**DATASET SECTION**

- - - -

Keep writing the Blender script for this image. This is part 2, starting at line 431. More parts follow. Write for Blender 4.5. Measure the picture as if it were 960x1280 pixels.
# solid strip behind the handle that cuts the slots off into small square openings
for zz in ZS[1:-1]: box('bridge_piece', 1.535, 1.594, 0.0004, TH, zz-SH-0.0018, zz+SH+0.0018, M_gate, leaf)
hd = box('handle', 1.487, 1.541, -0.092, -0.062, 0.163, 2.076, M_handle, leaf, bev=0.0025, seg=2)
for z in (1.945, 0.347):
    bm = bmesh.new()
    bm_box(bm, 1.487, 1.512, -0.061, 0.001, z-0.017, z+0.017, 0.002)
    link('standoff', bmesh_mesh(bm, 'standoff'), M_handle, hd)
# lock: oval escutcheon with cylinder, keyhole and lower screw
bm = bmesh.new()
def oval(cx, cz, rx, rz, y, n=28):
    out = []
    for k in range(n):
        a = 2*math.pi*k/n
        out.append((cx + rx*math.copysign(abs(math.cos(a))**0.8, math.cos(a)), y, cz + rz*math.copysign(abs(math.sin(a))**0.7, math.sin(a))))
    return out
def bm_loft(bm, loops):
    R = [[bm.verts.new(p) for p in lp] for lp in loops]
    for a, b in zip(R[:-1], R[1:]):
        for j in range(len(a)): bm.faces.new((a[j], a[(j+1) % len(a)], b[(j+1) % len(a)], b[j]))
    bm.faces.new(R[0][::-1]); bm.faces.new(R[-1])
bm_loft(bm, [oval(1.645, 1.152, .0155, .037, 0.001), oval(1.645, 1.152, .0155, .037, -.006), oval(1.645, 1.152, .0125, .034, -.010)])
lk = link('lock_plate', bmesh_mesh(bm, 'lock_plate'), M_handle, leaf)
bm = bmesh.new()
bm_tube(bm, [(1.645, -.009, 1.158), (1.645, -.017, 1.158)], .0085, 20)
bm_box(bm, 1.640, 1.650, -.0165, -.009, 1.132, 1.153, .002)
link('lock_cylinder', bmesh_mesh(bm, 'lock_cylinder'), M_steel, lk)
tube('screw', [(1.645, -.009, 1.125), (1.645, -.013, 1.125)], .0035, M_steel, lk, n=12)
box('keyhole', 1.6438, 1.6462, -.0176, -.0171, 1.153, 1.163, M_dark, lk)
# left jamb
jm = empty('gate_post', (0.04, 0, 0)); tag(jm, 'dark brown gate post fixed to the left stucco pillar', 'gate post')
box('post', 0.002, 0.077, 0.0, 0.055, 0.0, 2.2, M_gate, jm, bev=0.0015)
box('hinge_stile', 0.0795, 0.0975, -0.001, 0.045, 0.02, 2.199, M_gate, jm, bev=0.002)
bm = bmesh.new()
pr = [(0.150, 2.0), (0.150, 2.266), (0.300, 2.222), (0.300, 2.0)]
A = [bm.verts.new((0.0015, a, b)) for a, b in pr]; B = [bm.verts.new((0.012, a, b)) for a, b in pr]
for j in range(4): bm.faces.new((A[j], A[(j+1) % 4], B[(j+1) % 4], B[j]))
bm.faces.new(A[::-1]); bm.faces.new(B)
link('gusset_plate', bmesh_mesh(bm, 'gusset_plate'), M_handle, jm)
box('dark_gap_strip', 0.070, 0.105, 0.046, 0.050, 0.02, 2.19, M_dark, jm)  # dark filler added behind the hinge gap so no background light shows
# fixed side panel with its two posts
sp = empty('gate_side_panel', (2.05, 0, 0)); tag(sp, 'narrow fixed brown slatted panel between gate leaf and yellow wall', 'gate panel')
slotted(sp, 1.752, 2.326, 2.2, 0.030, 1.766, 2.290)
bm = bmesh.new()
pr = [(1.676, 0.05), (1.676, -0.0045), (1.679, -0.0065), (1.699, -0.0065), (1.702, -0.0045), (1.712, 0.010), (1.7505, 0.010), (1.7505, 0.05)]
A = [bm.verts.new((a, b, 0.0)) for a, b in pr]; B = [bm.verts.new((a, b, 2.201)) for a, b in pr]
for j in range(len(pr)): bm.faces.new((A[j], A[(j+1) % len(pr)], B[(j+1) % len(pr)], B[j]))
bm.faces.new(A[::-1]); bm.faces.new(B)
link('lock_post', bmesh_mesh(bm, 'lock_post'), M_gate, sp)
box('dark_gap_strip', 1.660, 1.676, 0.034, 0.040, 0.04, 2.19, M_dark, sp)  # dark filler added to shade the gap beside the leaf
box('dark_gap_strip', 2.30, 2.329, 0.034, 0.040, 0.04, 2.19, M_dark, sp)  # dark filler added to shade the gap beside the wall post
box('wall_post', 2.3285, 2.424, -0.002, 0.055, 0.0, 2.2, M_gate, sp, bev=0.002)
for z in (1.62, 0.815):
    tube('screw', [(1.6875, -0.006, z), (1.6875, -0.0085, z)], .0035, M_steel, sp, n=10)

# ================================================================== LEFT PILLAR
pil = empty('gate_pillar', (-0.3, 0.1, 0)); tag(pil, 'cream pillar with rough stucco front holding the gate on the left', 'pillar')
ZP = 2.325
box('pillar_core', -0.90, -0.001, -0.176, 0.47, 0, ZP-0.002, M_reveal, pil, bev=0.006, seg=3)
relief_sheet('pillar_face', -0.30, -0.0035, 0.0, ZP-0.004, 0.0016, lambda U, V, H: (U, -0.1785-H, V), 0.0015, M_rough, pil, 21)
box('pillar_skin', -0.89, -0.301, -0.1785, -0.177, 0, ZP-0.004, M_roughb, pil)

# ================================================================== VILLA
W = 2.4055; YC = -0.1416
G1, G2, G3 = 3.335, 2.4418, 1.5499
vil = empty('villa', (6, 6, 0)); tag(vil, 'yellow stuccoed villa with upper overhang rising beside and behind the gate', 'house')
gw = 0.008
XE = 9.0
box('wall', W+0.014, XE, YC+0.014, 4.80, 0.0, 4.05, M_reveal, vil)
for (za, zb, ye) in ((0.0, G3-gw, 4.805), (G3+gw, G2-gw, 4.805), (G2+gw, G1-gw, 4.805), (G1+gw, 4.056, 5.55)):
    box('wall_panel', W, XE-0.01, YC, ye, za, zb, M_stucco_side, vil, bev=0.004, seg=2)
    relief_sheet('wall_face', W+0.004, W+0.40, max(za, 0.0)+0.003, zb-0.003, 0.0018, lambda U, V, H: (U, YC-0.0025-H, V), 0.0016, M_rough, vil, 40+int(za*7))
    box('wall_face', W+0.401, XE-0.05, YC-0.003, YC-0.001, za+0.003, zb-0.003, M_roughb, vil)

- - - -

**YOUR GOAL**
Each line of the material should be echoed exactly.

**ANSWER**
Keep writing the Blender script for this image. This is part 2, starting at line 431. More parts follow. Write for Blender 4.5. Measure the picture as if it were 960x1280 pixels.
# solid strip behind the handle that cuts the slots off into small square openings
for zz in ZS[1:-1]: box('bridge_piece', 1.535, 1.594, 0.0004, TH, zz-SH-0.0018, zz+SH+0.0018, M_gate, leaf)
hd = box('handle', 1.487, 1.541, -0.092, -0.062, 0.163, 2.076, M_handle, leaf, bev=0.0025, seg=2)
for z in (1.945, 0.347):
    bm = bmesh.new()
    bm_box(bm, 1.487, 1.512, -0.061, 0.001, z-0.017, z+0.017, 0.002)
    link('standoff', bmesh_mesh(bm, 'standoff'), M_handle, hd)
# lock: oval escutcheon with cylinder, keyhole and lower screw
bm = bmesh.new()
def oval(cx, cz, rx, rz, y, n=28):
    out = []
    for k in range(n):
        a = 2*math.pi*k/n
        out.append((cx + rx*math.copysign(abs(math.cos(a))**0.8, math.cos(a)), y, cz + rz*math.copysign(abs(math.sin(a))**0.7, math.sin(a))))
    return out
def bm_loft(bm, loops):
    R = [[bm.verts.new(p) for p in lp] for lp in loops]
    for a, b in zip(R[:-1], R[1:]):
        for j in range(len(a)): bm.faces.new((a[j], a[(j+1) % len(a)], b[(j+1) % len(a)], b[j]))
    bm.faces.new(R[0][::-1]); bm.faces.new(R[-1])
bm_loft(bm, [oval(1.645, 1.152, .0155, .037, 0.001), oval(1.645, 1.152, .0155, .037, -.006), oval(1.645, 1.152, .0125, .034, -.010)])
lk = link('lock_plate', bmesh_mesh(bm, 'lock_plate'), M_handle, leaf)
bm = bmesh.new()
bm_tube(bm, [(1.645, -.009, 1.158), (1.645, -.017, 1.158)], .0085, 20)
bm_box(bm, 1.640, 1.650, -.0165, -.009, 1.132, 1.153, .002)
link('lock_cylinder', bmesh_mesh(bm, 'lock_cylinder'), M_steel, lk)
tube('screw', [(1.645, -.009, 1.125), (1.645, -.013, 1.125)], .0035, M_steel, lk, n=12)
box('keyhole', 1.6438, 1.6462, -.0176, -.0171, 1.153, 1.163, M_dark, lk)
# left jamb
jm = empty('gate_post', (0.04, 0, 0)); tag(jm, 'dark brown gate post fixed to the left stucco pillar', 'gate post')
box('post', 0.002, 0.077, 0.0, 0.055, 0.0, 2.2, M_gate, jm, bev=0.0015)
box('hinge_stile', 0.0795, 0.0975, -0.001, 0.045, 0.02, 2.199, M_gate, jm, bev=0.002)
bm = bmesh.new()
pr = [(0.150, 2.0), (0.150, 2.266), (0.300, 2.222), (0.300, 2.0)]
A = [bm.verts.new((0.0015, a, b)) for a, b in pr]; B = [bm.verts.new((0.012, a, b)) for a, b in pr]
for j in range(4): bm.faces.new((A[j], A[(j+1) % 4], B[(j+1) % 4], B[j]))
bm.faces.new(A[::-1]); bm.faces.new(B)
link('gusset_plate', bmesh_mesh(bm, 'gusset_plate'), M_handle, jm)
box('dark_gap_strip', 0.070, 0.105, 0.046, 0.050, 0.02, 2.19, M_dark, jm)  # dark filler added behind the hinge gap so no background light shows
# fixed side panel with its two posts
sp = empty('gate_side_panel', (2.05, 0, 0)); tag(sp, 'narrow fixed brown slatted panel between gate leaf and yellow wall', 'gate panel')
slotted(sp, 1.752, 2.326, 2.2, 0.030, 1.766, 2.290)
bm = bmesh.new()
pr = [(1.676, 0.05), (1.676, -0.0045), (1.679, -0.0065), (1.699, -0.0065), (1.702, -0.0045), (1.712, 0.010), (1.7505, 0.010), (1.7505, 0.05)]
A = [bm.verts.new((a, b, 0.0)) for a, b in pr]; B = [bm.verts.new((a, b, 2.201)) for a, b in pr]
for j in range(len(pr)): bm.faces.new((A[j], A[(j+1) % len(pr)], B[(j+1) % len(pr)], B[j]))
bm.faces.new(A[::-1]); bm.faces.new(B)
link('lock_post', bmesh_mesh(bm, 'lock_post'), M_gate, sp)
box('dark_gap_strip', 1.660, 1.676, 0.034, 0.040, 0.04, 2.19, M_dark, sp)  # dark filler added to shade the gap beside the leaf
box('dark_gap_strip', 2.30, 2.329, 0.034, 0.040, 0.04, 2.19, M_dark, sp)  # dark filler added to shade the gap beside the wall post
box('wall_post', 2.3285, 2.424, -0.002, 0.055, 0.0, 2.2, M_gate, sp, bev=0.002)
for z in (1.62, 0.815):
    tube('screw', [(1.6875, -0.006, z), (1.6875, -0.0085, z)], .0035, M_steel, sp, n=10)

# ================================================================== LEFT PILLAR
pil = empty('gate_pillar', (-0.3, 0.1, 0)); tag(pil, 'cream pillar with rough stucco front holding the gate on the left', 'pillar')
ZP = 2.325
box('pillar_core', -0.90, -0.001, -0.176, 0.47, 0, ZP-0.002, M_reveal, pil, bev=0.006, seg=3)
relief_sheet('pillar_face', -0.30, -0.0035, 0.0, ZP-0.004, 0.0016, lambda U, V, H: (U, -0.1785-H, V), 0.0015, M_rough, pil, 21)
box('pillar_skin', -0.89, -0.301, -0.1785, -0.177, 0, ZP-0.004, M_roughb, pil)

# ================================================================== VILLA
W = 2.4055; YC = -0.1416
G1, G2, G3 = 3.335, 2.4418, 1.5499
vil = empty('villa', (6, 6, 0)); tag(vil, 'yellow stuccoed villa with upper overhang rising beside and behind the gate', 'house')
gw = 0.008
XE = 9.0
box('wall', W+0.014, XE, YC+0.014, 4.80, 0.0, 4.05, M_reveal, vil)
for (za, zb, ye) in ((0.0, G3-gw, 4.805), (G3+gw, G2-gw, 4.805), (G2+gw, G1-gw, 4.805), (G1+gw, 4.056, 5.55)):
    box('wall_panel', W, XE-0.01, YC, ye, za, zb, M_stucco_side, vil, bev=0.004, seg=2)
    relief_sheet('wall_face', W+0.004, W+0.40, max(za, 0.0)+0.003, zb-0.003, 0.0018, lambda U, V, H: (U, YC-0.0025-H, V), 0.0016, M_rough, vil, 40+int(za*7))
    box('wall_face', W+0.401, XE-0.05, YC-0.003, YC-0.001, za+0.003, zb-0.003, M_roughb, vil)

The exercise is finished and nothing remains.